Spesso il tema della sostenibilità viene raccontato come una catastrofe imminente: “il mondo sta per finire”, “siamo sull’orlo del baratro”, “nessuna speranza”. Non che non ci siano rischi reali – ma questa narrativa apocalittica rischia di ammazzare la motivazione, far sembrare che non ci sia via d’uscita.
La buona notizia è che qualcosa si muove sul serio.
I dati lo confermano
- Secondo uno studio recente condotto da Energy&Strategy – School of Management, Politecnico di Milano, l’Italia attraverso l’economia circolare ha generato un risparmio annuo stimato di 18,3 miliardi € nel 2025 — in aumento rispetto ai 16,4 miliardi del 2024.
- Quel risparmio, però, è ancora solo circa il 15% del potenziale stimato per il 2030 (che è di circa 119 miliardi €).
- Il grado medio di “maturità” delle imprese italiane nel passaggio a modelli circolari è passato da 2,2 su 5 nel 2024 a 3,1 su 5 nel 2025, secondo lo stesso studio.
- Dal lato ambientale, tutti gli indicatori dicono che stiamo facendo passi avanti: ISPRA segnala che nel 2023 l’Italia ha raggiunto un tasso di utilizzo circolare dei materiali del 20,8%, quasi doppio della media UE che è intorno all’11,8%.
- Anche la consapevolezza civile cresce: circa il 60% degli italiani dichiara di conoscere il concetto di economia circolare.
Dove sta il miglioramento concreto
- Le imprese iniziano a trattare la circolarità non più come un vezzo etico, ma come opportunità: minore spreco, processi più snelli, costi ridotti.
- L’efficienza delle risorse (materiali, energia) migliora: già da anni siamo tra i Paesi europei con migliori performance su certi indicatori chiave.
- In molti ambiti pubblici e privati la “transizione verde” è diventata piano concreto, non solo slogan: progetti, finanziamenti, strumenti di monitoraggio.
- E la percezione pubblica — pur non al top — si sposta: non tutti sono ancora practitioner del noleggio, riuso, sharing, ma almeno sanno che queste opzioni esistono.

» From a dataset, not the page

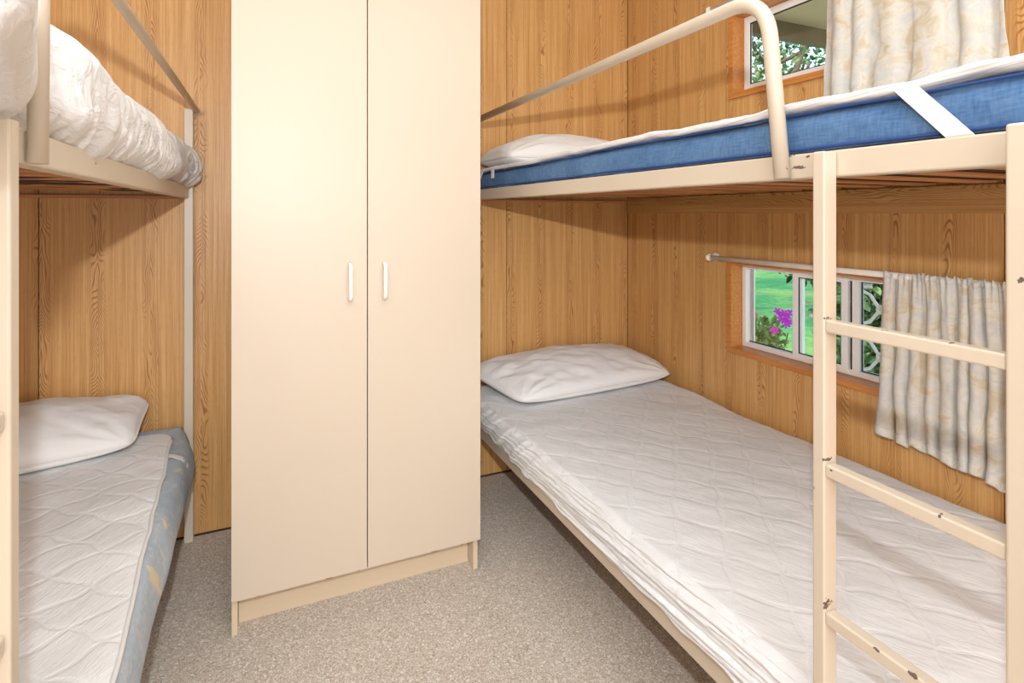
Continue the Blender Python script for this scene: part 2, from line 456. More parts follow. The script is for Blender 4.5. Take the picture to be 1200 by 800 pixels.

Perché serve meno dramma e più realismo
Se continuiamo a raccontare la sostenibilità solo come “o salviamo tutto subito o è la fine”, rischiamo due cose:
- Scoraggiare chi vorrebbe fare qualcosa, perché pensa che il problema sia troppo grande per lui.
- Passare il messaggio che nulla funzioni, che le azioni individuali siano insignificanti: falso, perché stanno generando cambiamenti reali.
Invece:
- Abbiamo già una base tangibile su cui costruire.
- È più utile dire “abbiamo fatto X, possiamo fare Y, entriamo nel vivo”, rispetto a “tutto male, guai”.
- Il racconto realistico aiuta a mobilitare — non lo scoraggiamento.
Non significa che si sia già arrivati
Certo: ci sono ancora enormi margini di miglioramento. Quel 15% del potenziale dimostra che siamo all’inizio. Le barriere restano: investimenti insufficienti, alcune imprese lente, consumatori che non sempre cambiano abitudini.
Ma questo è il punto: non è necessario essere perfetti; è necessario avanzare.